__Data__
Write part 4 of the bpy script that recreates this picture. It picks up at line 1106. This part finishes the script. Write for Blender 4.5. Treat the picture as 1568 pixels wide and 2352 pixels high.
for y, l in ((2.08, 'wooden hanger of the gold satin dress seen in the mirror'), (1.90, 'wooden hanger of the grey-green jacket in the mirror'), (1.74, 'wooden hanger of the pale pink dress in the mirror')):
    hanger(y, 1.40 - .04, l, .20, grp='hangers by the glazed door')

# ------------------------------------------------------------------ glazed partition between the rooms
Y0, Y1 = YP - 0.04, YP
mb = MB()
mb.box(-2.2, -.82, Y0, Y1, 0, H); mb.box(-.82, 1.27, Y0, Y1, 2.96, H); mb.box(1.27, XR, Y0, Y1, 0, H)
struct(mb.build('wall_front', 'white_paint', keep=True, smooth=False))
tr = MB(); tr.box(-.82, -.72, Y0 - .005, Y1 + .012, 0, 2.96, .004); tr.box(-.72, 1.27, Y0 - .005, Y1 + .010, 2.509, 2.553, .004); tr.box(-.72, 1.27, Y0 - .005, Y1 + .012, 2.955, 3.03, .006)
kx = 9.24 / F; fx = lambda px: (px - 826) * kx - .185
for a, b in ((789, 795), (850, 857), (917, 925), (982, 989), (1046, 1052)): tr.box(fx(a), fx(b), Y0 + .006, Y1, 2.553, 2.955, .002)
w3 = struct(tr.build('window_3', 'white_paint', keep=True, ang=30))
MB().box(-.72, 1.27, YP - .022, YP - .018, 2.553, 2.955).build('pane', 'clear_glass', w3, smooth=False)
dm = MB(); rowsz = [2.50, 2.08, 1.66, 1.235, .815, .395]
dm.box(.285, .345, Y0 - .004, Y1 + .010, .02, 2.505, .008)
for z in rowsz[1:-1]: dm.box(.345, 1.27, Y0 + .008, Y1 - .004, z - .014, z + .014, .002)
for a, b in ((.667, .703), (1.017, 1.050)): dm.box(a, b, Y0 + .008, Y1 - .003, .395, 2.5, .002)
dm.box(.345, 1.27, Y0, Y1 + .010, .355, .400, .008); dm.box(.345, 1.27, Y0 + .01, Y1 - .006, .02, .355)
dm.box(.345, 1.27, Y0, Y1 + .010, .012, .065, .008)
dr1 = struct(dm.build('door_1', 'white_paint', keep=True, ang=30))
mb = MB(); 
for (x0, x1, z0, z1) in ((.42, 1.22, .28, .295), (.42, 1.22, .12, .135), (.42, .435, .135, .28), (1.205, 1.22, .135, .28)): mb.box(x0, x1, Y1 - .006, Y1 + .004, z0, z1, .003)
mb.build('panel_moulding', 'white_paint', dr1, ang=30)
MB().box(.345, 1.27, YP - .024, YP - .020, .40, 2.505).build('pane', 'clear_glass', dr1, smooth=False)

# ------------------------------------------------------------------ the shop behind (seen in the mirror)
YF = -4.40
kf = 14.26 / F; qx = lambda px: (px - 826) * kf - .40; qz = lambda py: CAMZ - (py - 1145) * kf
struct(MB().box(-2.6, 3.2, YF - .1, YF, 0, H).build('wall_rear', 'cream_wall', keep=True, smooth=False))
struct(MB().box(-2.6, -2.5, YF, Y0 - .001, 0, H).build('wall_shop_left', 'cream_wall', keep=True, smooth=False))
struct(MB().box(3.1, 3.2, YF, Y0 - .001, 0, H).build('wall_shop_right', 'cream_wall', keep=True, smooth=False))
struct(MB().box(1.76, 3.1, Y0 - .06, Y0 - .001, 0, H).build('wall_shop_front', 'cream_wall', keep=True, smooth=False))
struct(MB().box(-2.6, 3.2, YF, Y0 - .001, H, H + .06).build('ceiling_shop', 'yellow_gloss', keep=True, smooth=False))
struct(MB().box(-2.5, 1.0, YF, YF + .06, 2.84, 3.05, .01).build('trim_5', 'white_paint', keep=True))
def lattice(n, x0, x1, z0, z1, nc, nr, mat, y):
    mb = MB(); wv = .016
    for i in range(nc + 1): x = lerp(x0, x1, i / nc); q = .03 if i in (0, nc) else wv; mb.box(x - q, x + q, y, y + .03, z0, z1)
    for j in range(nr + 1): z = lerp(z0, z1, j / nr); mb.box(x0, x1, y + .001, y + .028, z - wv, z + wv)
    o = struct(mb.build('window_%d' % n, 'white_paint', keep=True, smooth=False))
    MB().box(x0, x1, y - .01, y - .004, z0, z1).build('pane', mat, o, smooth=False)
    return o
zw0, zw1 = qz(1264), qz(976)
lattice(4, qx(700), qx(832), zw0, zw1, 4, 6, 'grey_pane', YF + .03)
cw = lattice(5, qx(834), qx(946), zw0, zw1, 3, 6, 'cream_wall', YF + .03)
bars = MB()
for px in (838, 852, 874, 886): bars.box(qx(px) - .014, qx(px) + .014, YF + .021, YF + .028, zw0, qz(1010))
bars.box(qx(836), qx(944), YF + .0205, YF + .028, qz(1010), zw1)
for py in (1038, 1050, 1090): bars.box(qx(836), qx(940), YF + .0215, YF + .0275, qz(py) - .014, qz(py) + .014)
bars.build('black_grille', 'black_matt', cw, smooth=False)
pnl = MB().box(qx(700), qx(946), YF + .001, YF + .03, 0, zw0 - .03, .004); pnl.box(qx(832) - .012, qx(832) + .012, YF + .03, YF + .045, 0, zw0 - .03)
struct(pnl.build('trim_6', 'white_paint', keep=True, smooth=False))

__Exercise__
Print from the first line through the line that contains "MB().box(.345, 1.27, YP", please, including both, and leave out every line outside that stretch.

__Task answer__
Write part 4 of the bpy script that recreates this picture. It picks up at line 1106. This part finishes the script. Write for Blender 4.5. Treat the picture as 1568 pixels wide and 2352 pixels high.
for y, l in ((2.08, 'wooden hanger of the gold satin dress seen in the mirror'), (1.90, 'wooden hanger of the grey-green jacket in the mirror'), (1.74, 'wooden hanger of the pale pink dress in the mirror')):
    hanger(y, 1.40 - .04, l, .20, grp='hangers by the glazed door')

# ------------------------------------------------------------------ glazed partition between the rooms
Y0, Y1 = YP - 0.04, YP
mb = MB()
mb.box(-2.2, -.82, Y0, Y1, 0, H); mb.box(-.82, 1.27, Y0, Y1, 2.96, H); mb.box(1.27, XR, Y0, Y1, 0, H)
struct(mb.build('wall_front', 'white_paint', keep=True, smooth=False))
tr = MB(); tr.box(-.82, -.72, Y0 - .005, Y1 + .012, 0, 2.96, .004); tr.box(-.72, 1.27, Y0 - .005, Y1 + .010, 2.509, 2.553, .004); tr.box(-.72, 1.27, Y0 - .005, Y1 + .012, 2.955, 3.03, .006)
kx = 9.24 / F; fx = lambda px: (px - 826) * kx - .185
for a, b in ((789, 795), (850, 857), (917, 925), (982, 989), (1046, 1052)): tr.box(fx(a), fx(b), Y0 + .006, Y1, 2.553, 2.955, .002)
w3 = struct(tr.build('window_3', 'white_paint', keep=True, ang=30))
MB().box(-.72, 1.27, YP - .022, YP - .018, 2.553, 2.955).build('pane', 'clear_glass', w3, smooth=False)
dm = MB(); rowsz = [2.50, 2.08, 1.66, 1.235, .815, .395]
dm.box(.285, .345, Y0 - .004, Y1 + .010, .02, 2.505, .008)
for z in rowsz[1:-1]: dm.box(.345, 1.27, Y0 + .008, Y1 - .004, z - .014, z + .014, .002)
for a, b in ((.667, .703), (1.017, 1.050)): dm.box(a, b, Y0 + .008, Y1 - .003, .395, 2.5, .002)
dm.box(.345, 1.27, Y0, Y1 + .010, .355, .400, .008); dm.box(.345, 1.27, Y0 + .01, Y1 - .006, .02, .355)
dm.box(.345, 1.27, Y0, Y1 + .010, .012, .065, .008)
dr1 = struct(dm.build('door_1', 'white_paint', keep=True, ang=30))
mb = MB(); 
for (x0, x1, z0, z1) in ((.42, 1.22, .28, .295), (.42, 1.22, .12, .135), (.42, .435, .135, .28), (1.205, 1.22, .135, .28)): mb.box(x0, x1, Y1 - .006, Y1 + .004, z0, z1, .003)
mb.build('panel_moulding', 'white_paint', dr1, ang=30)
MB().box(.345, 1.27, YP - .024, YP - .020, .40, 2.505).build('pane', 'clear_glass', dr1, smooth=False)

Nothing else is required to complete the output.